Il progetto “Dignità umana“
Cosa vuol dire essere privati della propria casa e della dignità sa bene Oksana Akchebash, che viene dalla città Rubizhne, regione di Luhansk, dove lavorava presso la Caritas locale e aiutava la gente che dal 2014 era rimasta a vivere nelle zone cuscinetto. Dopo l’invasione su larga scala anche lei è scappata dalla propria città, occupata nel maggio scorso dai militari russi.
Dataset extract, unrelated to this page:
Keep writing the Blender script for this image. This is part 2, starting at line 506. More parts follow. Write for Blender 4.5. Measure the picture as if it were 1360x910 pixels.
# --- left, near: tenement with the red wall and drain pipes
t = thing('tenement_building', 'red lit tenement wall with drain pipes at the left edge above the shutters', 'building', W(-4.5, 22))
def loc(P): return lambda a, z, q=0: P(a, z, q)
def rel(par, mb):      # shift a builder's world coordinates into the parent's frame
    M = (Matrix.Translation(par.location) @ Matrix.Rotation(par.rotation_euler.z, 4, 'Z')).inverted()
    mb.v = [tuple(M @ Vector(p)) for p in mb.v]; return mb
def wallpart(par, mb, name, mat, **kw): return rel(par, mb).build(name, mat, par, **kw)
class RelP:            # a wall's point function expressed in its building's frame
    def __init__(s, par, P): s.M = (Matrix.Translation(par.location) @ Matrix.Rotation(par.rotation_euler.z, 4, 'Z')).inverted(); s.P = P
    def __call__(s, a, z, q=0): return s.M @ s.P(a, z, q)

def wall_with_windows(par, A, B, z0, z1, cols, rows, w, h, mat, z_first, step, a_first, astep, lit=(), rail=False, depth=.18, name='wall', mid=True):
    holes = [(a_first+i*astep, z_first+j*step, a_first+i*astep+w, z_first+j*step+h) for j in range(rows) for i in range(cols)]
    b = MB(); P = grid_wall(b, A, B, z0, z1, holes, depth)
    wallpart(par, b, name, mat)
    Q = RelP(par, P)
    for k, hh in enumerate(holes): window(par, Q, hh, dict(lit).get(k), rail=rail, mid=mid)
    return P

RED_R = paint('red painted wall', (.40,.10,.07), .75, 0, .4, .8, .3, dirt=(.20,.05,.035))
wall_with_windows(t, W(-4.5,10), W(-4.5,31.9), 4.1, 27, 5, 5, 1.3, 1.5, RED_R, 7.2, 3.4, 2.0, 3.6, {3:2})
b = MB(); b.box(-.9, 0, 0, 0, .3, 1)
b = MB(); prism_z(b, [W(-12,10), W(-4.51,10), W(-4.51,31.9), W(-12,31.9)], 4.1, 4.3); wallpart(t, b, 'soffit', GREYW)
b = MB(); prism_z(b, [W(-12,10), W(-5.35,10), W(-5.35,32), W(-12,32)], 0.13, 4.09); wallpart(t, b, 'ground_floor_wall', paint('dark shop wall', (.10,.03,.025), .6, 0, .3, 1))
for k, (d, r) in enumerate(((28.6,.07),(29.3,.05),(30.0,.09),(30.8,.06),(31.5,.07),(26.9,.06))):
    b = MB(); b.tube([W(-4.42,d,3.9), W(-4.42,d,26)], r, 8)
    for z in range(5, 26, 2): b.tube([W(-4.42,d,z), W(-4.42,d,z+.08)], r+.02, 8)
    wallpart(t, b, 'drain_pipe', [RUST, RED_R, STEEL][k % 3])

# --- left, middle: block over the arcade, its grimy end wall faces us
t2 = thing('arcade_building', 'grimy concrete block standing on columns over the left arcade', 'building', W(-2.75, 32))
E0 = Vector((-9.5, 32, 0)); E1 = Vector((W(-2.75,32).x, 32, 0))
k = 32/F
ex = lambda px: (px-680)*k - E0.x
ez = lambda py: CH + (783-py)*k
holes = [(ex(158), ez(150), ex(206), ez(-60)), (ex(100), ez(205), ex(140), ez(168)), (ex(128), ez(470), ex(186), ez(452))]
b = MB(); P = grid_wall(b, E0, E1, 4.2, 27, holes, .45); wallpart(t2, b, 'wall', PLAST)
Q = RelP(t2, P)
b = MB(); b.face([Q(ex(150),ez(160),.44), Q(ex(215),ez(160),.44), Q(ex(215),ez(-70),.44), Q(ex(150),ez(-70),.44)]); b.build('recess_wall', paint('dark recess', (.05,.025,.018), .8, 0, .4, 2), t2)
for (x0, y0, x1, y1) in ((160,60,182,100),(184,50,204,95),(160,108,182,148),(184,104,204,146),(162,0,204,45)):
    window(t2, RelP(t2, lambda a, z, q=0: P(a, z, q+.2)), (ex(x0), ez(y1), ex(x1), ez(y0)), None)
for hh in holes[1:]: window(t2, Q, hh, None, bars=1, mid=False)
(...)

Adesso vive a Dnipro e presso la ‘Caritas Donetsk’ è coordinatrice del progetto ‘Dignità umana’. “Non pensavo che avrei dovuto lasciare la mia casa” racconta. “Prima del 24 febbraio le situazioni di pericolo non erano nuove per me: per andare nelle zone cuscinetto dovevamo portare il giubbotto antiproiettile e il casco, alcune volte avevano sparato vicino. Anche quando di notte tra il 22 e il 23 febbraio abbiamo sentito passare i carri armati sotto il nostro palazzo, non volevo ancora credere che le dimensioni della guerra sarebbero state così vaste. E quindi all’inizio avevamo deciso di rimanere. A metà marzo non c’era più gas, luce, acqua. Dormivamo vestiti. A spingerci a partire è stato mio figlio più piccolo: in un certo momento dopo aver sentito gli spari è diventato pallido come cera e non smetteva di piangere. Abbiamo preso poche cose, e abbiamo lasciato la casa. Le strade, che portavano in città, erano minate, per questo io con mio figlio e mio papà abbiamo preso a piedi una piccola stradina, e mio marito in macchina ha dovuto andare attraverso un cimitero. Non mi ricordo bene neanche come tutto è accaduto, ma grazie a Dio, c’è l’abbiamo fatta a uscire da lì”.
Oksana ha tanta nostalgia di casa. Se alla Caritas vengono le persone dalle sue parti, li sente come se fossero famigliari. “Speriamo - conclude - che tutto finisca presto, che arrivi la pace e noi torneremo a casa a ricostruire le nostre città”.